The phenomenon of human sensory perception and the accompanying way that we construct our own selves form the special character of his work. Still, Höller is never looking for particular results, but rather, is interested in consciousness and the involvement of viewers in his work. Even his earliest works from the 1990s often recall scientific experiments, in which test subjects or objects were subjected to precisely planned conditions that provided them with extraordinary experiences. A visitor to Höller’s shows is always simultaneously a test subject and the person conducting the experiment.
Drehendes Hotelzimmer (Revolving hotel room, 2008) offers a special experience. It is a minimally furnished room set on three rotating sheets of glass, and visitors are invited to spend the night in the middle of the show, among mushrooms, canaries, mirrors , reindeer, mice, carousels, and all of the other kinds of “Höller” objects. The hotel guest does not simply witness the display of representative objects in an exclusive space, but rather, methodically experiences the sensitivity of changing, immediate influences on his environment. The experiment provokes people to examine their own perception and the knowledge stemming from it. Reactions such as doubt and a loss of one’s sense of direction are aroused, and the supposed “givens”—right up to euphoria and fun—are generally questioned. And even though Höller is always transforming places into a new world, or in other words, turning them upside-down, he specializes in maintaining the balance between the idea and its playful realization. Höller would not be Höller, if his installations were not surrounded by a scaffolding of theory.
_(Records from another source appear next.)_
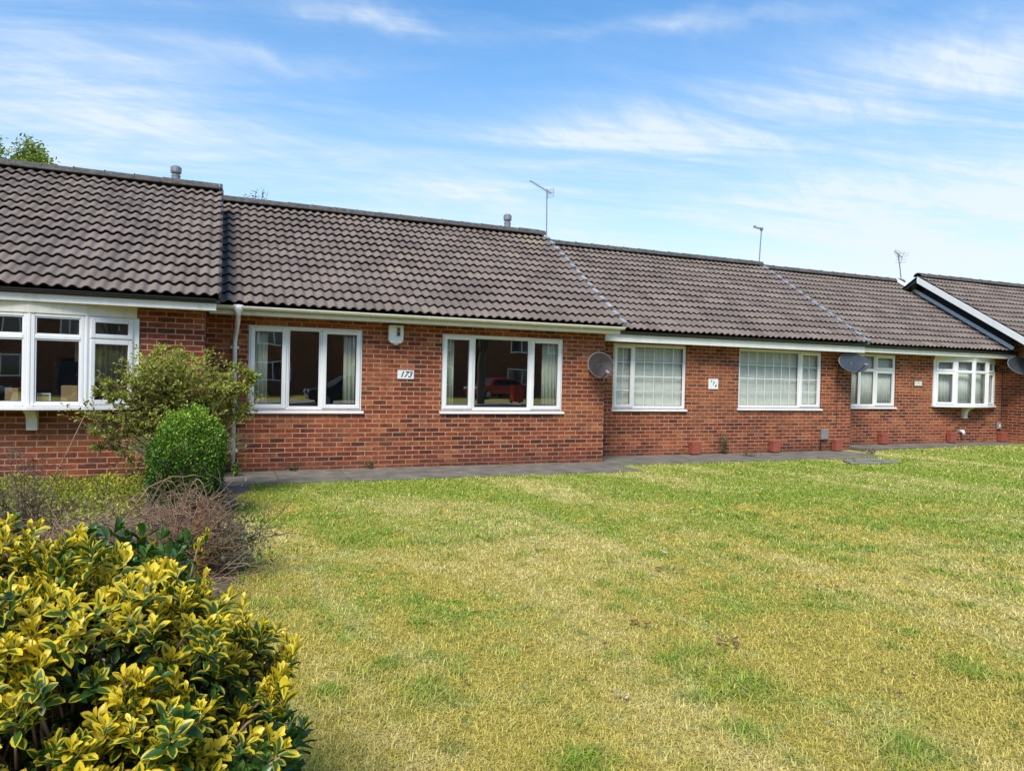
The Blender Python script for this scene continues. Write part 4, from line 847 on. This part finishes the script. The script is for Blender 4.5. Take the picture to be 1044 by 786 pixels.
L = [(curve((-.05+random.uniform(-.08,.08),5.3+random.uniform(-.25,.25),.12), e, 8, .025, s), .0032, .0012) for e, s in [((.62,5.0,.20),.06),((.74,5.25,.16),.05),((.52,4.7,.05),.14),((.48,5.5,.40),.02),((.66,4.75,.08),.10),((.40,4.6,.12),.05),((.55,5.8,.22),.05),((.34,4.5,.02),.12)]]
L += [(curve((-.30,5.8,.2), (-.02,5.75,.30), 14, .015, 1.6), .0045, .003), (curve((-.55,5.9,.3), (-.16,5.8,.25), 14, .015, 1.1), .004, .002), (curve((-.7,5.9,.35), (-.1,6.0,.72), 8, .03, .25), .006, .003)]
stems('long_stems', TWIG, t, L, 5)
n = 900; pp = np.stack([rng.normal(.14,.11,n), rng.normal(5.75,.14,n), np.abs(rng.normal(.22,.14,n))], 1); leaves('sparse_leaves', LEAF_EL, pp, unit(rng.normal(size=(n,3))+np.array([0,0,.6])), unit(rng.normal(size=(n,3))+np.array([0,0,1.])), rng.uniform(.02,.04,n), M_GREY, t)
n = 60; pp = np.stack([rng.normal(-.12,.025,n), rng.normal(5.3,.04,n), rng.uniform(.12,.62,n)], 1); leaves('withered_leaves', LEAF_EL, pp, unit(rng.normal(size=(n,3))+np.array([0,0,-.4])), rng.normal(size=(n,3)), rng.uniform(.03,.055,n), leaf_mat('withered_leaf', [(0,(.16,.05,.02)),(1,(.36,.13,.05))], .7, .2), t)
t = thing('bare_shrub', (-1.45, 7.0, 0), 'bare dark stems rising at the far left under the bow window', 'shrub')
twiggy(t, (-1.45,7.0), 22, .20, .85, TWIGD, 8, 5, (-.05,0), .007)
stems('long_stems', TWIG, t, [(curve((-1.55,7.0,.05), (-1.10,7.2,1.12), 7, .025), .009, .003), (curve((-1.35,6.8,.0), (-.80,6.7,.40), 6, .04), .010, .004), (curve((-1.3,6.8,.02), (-.62,6.6,.52), 6, .04), .009, .003), (curve((-1.6,6.9,.3), (-1.2,6.9,.08), 5, .03), .014, .008)], 5)
t = thing('dead_shrub', (-.95, 6.2, 0), 'low sprawl of brown twigs below the left bow window', 'shrub'); twiggy(t, (-.95,6.2), 34, .28, .34, TWIG, 21, 5, (0,0), .008)

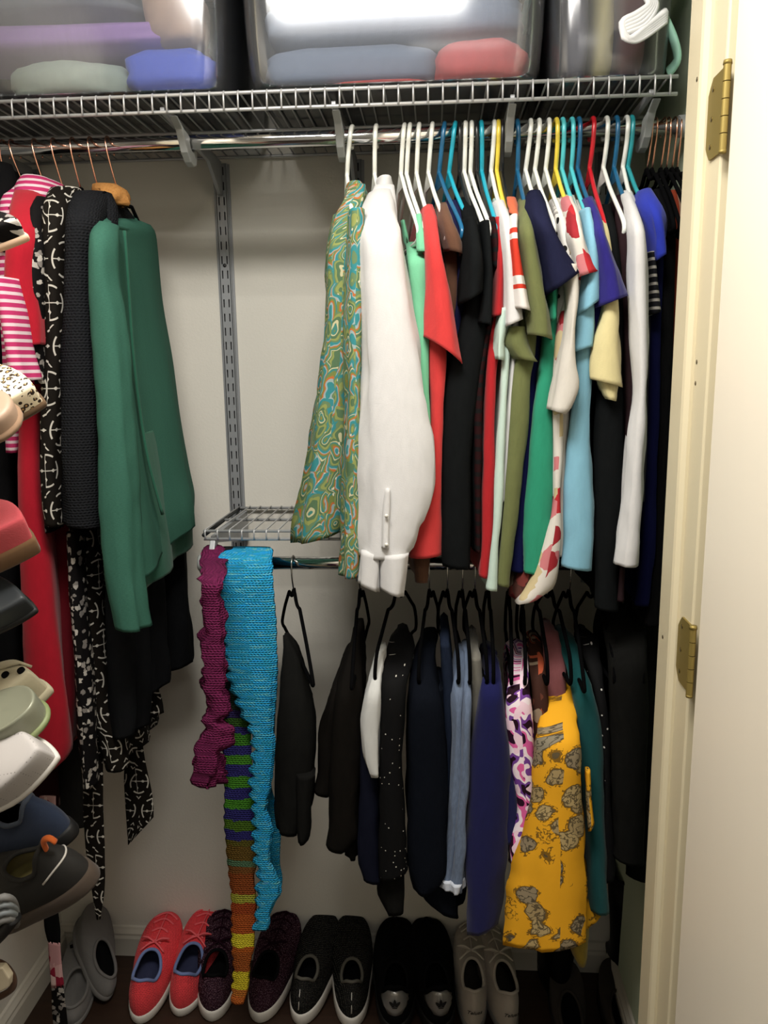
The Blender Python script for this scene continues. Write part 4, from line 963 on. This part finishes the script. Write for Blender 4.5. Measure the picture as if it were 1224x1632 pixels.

The artist has been well-known in Germany since his participation in the documenta X, at the latest, where he and Rosemarie Trockel built the Haus für Schweine und Menschen (House for pigs and people). In recent years Höller has frequently experimented with mushrooms, going so far as to consume a fly agaric in order to study its hallucinogenic effects. However, in his work Höller is pursuing an ancient Vedic myth—more of a cultural science study than something esoteric. He is looking for “soma,” a healing drink that promised knowledge and access to the divine sphere, used in rituals during the second century BCE, but whose contents have never actually been entirely accurately ascertained. Using these facts, Höller developed wonderful, huge tableaux vivants, as well as laboratories that deal with art and science, laboratory and vision, supposed objectivity and intensified subjectivity. And set on a mushroom-shaped platform rising up in the midst of the construct is—a hotel room.